:: Objective ::
Every line of the data must be copied exactly.

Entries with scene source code
○ ○ ○ ○ ○
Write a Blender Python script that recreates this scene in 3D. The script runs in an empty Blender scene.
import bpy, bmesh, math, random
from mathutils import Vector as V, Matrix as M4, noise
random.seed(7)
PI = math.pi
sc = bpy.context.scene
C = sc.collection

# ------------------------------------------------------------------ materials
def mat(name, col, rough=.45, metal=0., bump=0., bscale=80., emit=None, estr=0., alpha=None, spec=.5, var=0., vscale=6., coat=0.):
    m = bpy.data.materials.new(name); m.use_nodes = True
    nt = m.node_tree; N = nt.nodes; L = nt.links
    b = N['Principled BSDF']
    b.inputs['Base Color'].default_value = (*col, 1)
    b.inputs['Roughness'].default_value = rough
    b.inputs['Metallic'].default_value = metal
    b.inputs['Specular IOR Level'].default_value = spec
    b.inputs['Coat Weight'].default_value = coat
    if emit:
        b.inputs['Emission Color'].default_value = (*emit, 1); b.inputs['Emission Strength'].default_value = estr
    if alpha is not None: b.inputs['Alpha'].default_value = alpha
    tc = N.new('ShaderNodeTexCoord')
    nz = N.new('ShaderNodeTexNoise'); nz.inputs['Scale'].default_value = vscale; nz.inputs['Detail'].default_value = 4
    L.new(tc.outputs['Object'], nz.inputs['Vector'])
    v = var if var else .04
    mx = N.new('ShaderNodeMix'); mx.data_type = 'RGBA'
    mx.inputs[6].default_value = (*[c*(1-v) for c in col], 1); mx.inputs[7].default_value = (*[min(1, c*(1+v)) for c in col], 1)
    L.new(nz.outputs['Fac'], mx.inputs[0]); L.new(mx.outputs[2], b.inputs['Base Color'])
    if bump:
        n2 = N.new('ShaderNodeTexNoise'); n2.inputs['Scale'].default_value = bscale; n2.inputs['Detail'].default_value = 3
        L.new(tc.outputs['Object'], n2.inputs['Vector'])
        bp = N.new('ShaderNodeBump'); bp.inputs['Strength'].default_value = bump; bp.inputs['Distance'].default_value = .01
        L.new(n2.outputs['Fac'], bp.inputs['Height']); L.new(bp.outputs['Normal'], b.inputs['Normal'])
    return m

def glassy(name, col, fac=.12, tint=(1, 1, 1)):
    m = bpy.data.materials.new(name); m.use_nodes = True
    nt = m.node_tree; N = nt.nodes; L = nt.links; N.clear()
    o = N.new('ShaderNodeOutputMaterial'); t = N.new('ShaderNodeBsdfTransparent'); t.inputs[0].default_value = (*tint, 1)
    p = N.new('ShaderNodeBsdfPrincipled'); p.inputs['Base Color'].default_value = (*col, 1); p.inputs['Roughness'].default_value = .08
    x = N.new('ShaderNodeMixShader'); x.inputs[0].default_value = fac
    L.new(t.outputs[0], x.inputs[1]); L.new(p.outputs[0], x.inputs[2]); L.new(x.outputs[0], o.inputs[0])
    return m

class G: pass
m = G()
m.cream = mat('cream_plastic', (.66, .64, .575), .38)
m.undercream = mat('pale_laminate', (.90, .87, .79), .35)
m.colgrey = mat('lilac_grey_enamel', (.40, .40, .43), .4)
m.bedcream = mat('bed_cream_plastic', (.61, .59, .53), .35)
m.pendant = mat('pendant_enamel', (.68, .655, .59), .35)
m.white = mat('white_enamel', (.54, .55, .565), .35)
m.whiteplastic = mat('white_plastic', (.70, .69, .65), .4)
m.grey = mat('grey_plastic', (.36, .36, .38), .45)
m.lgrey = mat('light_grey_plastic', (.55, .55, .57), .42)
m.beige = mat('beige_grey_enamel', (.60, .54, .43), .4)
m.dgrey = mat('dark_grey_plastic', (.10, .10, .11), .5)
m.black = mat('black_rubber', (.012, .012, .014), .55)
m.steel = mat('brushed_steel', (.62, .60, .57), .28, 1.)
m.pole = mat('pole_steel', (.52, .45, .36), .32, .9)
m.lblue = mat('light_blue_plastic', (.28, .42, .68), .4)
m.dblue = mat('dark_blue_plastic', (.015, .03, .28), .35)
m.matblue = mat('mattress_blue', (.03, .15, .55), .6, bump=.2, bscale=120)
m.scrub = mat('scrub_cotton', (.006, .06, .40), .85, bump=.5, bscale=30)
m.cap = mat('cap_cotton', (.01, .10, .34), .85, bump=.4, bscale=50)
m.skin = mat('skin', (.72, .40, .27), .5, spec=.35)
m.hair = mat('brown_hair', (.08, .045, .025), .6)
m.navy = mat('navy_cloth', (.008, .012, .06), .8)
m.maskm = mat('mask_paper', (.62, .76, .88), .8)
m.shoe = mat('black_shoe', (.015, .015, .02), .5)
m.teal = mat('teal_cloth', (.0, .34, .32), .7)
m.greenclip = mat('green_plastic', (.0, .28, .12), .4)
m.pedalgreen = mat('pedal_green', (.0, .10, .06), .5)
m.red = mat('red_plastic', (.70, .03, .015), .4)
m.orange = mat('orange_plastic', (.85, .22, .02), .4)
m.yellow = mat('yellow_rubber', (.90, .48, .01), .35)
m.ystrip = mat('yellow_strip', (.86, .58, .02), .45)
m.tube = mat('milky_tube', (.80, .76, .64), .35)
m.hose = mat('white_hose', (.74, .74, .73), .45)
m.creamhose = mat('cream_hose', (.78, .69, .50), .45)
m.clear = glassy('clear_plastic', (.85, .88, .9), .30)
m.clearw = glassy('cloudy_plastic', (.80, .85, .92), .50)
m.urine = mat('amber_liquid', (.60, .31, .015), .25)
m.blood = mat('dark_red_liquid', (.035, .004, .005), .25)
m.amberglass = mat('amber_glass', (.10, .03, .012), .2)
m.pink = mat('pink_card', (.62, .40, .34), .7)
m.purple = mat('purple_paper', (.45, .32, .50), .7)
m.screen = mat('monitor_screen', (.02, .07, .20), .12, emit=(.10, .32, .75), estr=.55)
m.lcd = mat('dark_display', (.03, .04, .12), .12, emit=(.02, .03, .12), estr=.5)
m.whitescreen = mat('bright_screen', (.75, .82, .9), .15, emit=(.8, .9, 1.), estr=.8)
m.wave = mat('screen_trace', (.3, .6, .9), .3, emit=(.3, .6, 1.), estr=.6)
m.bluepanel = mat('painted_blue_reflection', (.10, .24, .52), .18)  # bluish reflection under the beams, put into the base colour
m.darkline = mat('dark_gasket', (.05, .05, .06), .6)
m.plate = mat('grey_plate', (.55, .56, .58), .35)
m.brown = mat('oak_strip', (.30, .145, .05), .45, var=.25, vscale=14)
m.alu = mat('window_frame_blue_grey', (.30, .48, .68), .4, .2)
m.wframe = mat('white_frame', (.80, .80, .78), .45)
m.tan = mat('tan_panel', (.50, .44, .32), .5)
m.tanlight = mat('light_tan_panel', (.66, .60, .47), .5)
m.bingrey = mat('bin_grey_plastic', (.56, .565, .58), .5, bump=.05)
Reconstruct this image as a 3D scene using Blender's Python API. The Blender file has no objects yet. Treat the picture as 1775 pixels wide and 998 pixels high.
○ ○ ○ ○ ○
:: Result for this exercise ::
Write a Blender Python script that recreates this scene in 3D. The script runs in an empty Blender scene.
import bpy, bmesh, math, random
from mathutils import Vector as V, Matrix as M4, noise
random.seed(7)
PI = math.pi
sc = bpy.context.scene
C = sc.collection

# ------------------------------------------------------------------ materials
def mat(name, col, rough=.45, metal=0., bump=0., bscale=80., emit=None, estr=0., alpha=None, spec=.5, var=0., vscale=6., coat=0.):
    m = bpy.data.materials.new(name); m.use_nodes = True
    nt = m.node_tree; N = nt.nodes; L = nt.links
    b = N['Principled BSDF']
    b.inputs['Base Color'].default_value = (*col, 1)
    b.inputs['Roughness'].default_value = rough
    b.inputs['Metallic'].default_value = metal
    b.inputs['Specular IOR Level'].default_value = spec
    b.inputs['Coat Weight'].default_value = coat
    if emit:
        b.inputs['Emission Color'].default_value = (*emit, 1); b.inputs['Emission Strength'].default_value = estr
    if alpha is not None: b.inputs['Alpha'].default_value = alpha
    tc = N.new('ShaderNodeTexCoord')
    nz = N.new('ShaderNodeTexNoise'); nz.inputs['Scale'].default_value = vscale; nz.inputs['Detail'].default_value = 4
    L.new(tc.outputs['Object'], nz.inputs['Vector'])
    v = var if var else .04
    mx = N.new('ShaderNodeMix'); mx.data_type = 'RGBA'
    mx.inputs[6].default_value = (*[c*(1-v) for c in col], 1); mx.inputs[7].default_value = (*[min(1, c*(1+v)) for c in col], 1)
    L.new(nz.outputs['Fac'], mx.inputs[0]); L.new(mx.outputs[2], b.inputs['Base Color'])
    if bump:
        n2 = N.new('ShaderNodeTexNoise'); n2.inputs['Scale'].default_value = bscale; n2.inputs['Detail'].default_value = 3
        L.new(tc.outputs['Object'], n2.inputs['Vector'])
        bp = N.new('ShaderNodeBump'); bp.inputs['Strength'].default_value = bump; bp.inputs['Distance'].default_value = .01
        L.new(n2.outputs['Fac'], bp.inputs['Height']); L.new(bp.outputs['Normal'], b.inputs['Normal'])
    return m

def glassy(name, col, fac=.12, tint=(1, 1, 1)):
    m = bpy.data.materials.new(name); m.use_nodes = True
    nt = m.node_tree; N = nt.nodes; L = nt.links; N.clear()
    o = N.new('ShaderNodeOutputMaterial'); t = N.new('ShaderNodeBsdfTransparent'); t.inputs[0].default_value = (*tint, 1)
    p = N.new('ShaderNodeBsdfPrincipled'); p.inputs['Base Color'].default_value = (*col, 1); p.inputs['Roughness'].default_value = .08
    x = N.new('ShaderNodeMixShader'); x.inputs[0].default_value = fac
    L.new(t.outputs[0], x.inputs[1]); L.new(p.outputs[0], x.inputs[2]); L.new(x.outputs[0], o.inputs[0])
    return m

class G: pass
m = G()
m.cream = mat('cream_plastic', (.66, .64, .575), .38)
m.undercream = mat('pale_laminate', (.90, .87, .79), .35)
m.colgrey = mat('lilac_grey_enamel', (.40, .40, .43), .4)
m.bedcream = mat('bed_cream_plastic', (.61, .59, .53), .35)
m.pendant = mat('pendant_enamel', (.68, .655, .59), .35)
m.white = mat('white_enamel', (.54, .55, .565), .35)
m.whiteplastic = mat('white_plastic', (.70, .69, .65), .4)
m.grey = mat('grey_plastic', (.36, .36, .38), .45)
m.lgrey = mat('light_grey_plastic', (.55, .55, .57), .42)
m.beige = mat('beige_grey_enamel', (.60, .54, .43), .4)
m.dgrey = mat('dark_grey_plastic', (.10, .10, .11), .5)
m.black = mat('black_rubber', (.012, .012, .014), .55)
m.steel = mat('brushed_steel', (.62, .60, .57), .28, 1.)
m.pole = mat('pole_steel', (.52, .45, .36), .32, .9)
m.lblue = mat('light_blue_plastic', (.28, .42, .68), .4)
m.dblue = mat('dark_blue_plastic', (.015, .03, .28), .35)
m.matblue = mat('mattress_blue', (.03, .15, .55), .6, bump=.2, bscale=120)
m.scrub = mat('scrub_cotton', (.006, .06, .40), .85, bump=.5, bscale=30)
m.cap = mat('cap_cotton', (.01, .10, .34), .85, bump=.4, bscale=50)
m.skin = mat('skin', (.72, .40, .27), .5, spec=.35)
m.hair = mat('brown_hair', (.08, .045, .025), .6)
m.navy = mat('navy_cloth', (.008, .012, .06), .8)
m.maskm = mat('mask_paper', (.62, .76, .88), .8)
m.shoe = mat('black_shoe', (.015, .015, .02), .5)
m.teal = mat('teal_cloth', (.0, .34, .32), .7)
m.greenclip = mat('green_plastic', (.0, .28, .12), .4)
m.pedalgreen = mat('pedal_green', (.0, .10, .06), .5)
m.red = mat('red_plastic', (.70, .03, .015), .4)
m.orange = mat('orange_plastic', (.85, .22, .02), .4)
m.yellow = mat('yellow_rubber', (.90, .48, .01), .35)
m.ystrip = mat('yellow_strip', (.86, .58, .02), .45)
m.tube = mat('milky_tube', (.80, .76, .64), .35)
m.hose = mat('white_hose', (.74, .74, .73), .45)
m.creamhose = mat('cream_hose', (.78, .69, .50), .45)
m.clear = glassy('clear_plastic', (.85, .88, .9), .30)
m.clearw = glassy('cloudy_plastic', (.80, .85, .92), .50)
m.urine = mat('amber_liquid', (.60, .31, .015), .25)
m.blood = mat('dark_red_liquid', (.035, .004, .005), .25)
m.amberglass = mat('amber_glass', (.10, .03, .012), .2)
m.pink = mat('pink_card', (.62, .40, .34), .7)
m.purple = mat('purple_paper', (.45, .32, .50), .7)
m.screen = mat('monitor_screen', (.02, .07, .20), .12, emit=(.10, .32, .75), estr=.55)
m.lcd = mat('dark_display', (.03, .04, .12), .12, emit=(.02, .03, .12), estr=.5)
m.whitescreen = mat('bright_screen', (.75, .82, .9), .15, emit=(.8, .9, 1.), estr=.8)
m.wave = mat('screen_trace', (.3, .6, .9), .3, emit=(.3, .6, 1.), estr=.6)
m.bluepanel = mat('painted_blue_reflection', (.10, .24, .52), .18)  # bluish reflection under the beams, put into the base colour
m.darkline = mat('dark_gasket', (.05, .05, .06), .6)
m.plate = mat('grey_plate', (.55, .56, .58), .35)
m.brown = mat('oak_strip', (.30, .145, .05), .45, var=.25, vscale=14)
m.alu = mat('window_frame_blue_grey', (.30, .48, .68), .4, .2)
m.wframe = mat('white_frame', (.80, .80, .78), .45)
m.tan = mat('tan_panel', (.50, .44, .32), .5)
m.tanlight = mat('light_tan_panel', (.66, .60, .47), .5)
m.bingrey = mat('bin_grey_plastic', (.56, .565, .58), .5, bump=.05)
Reconstruct this image as a 3D scene using Blender's Python API. The Blender file has no objects yet. Treat the picture as 1775 pixels wide and 998 pixels high.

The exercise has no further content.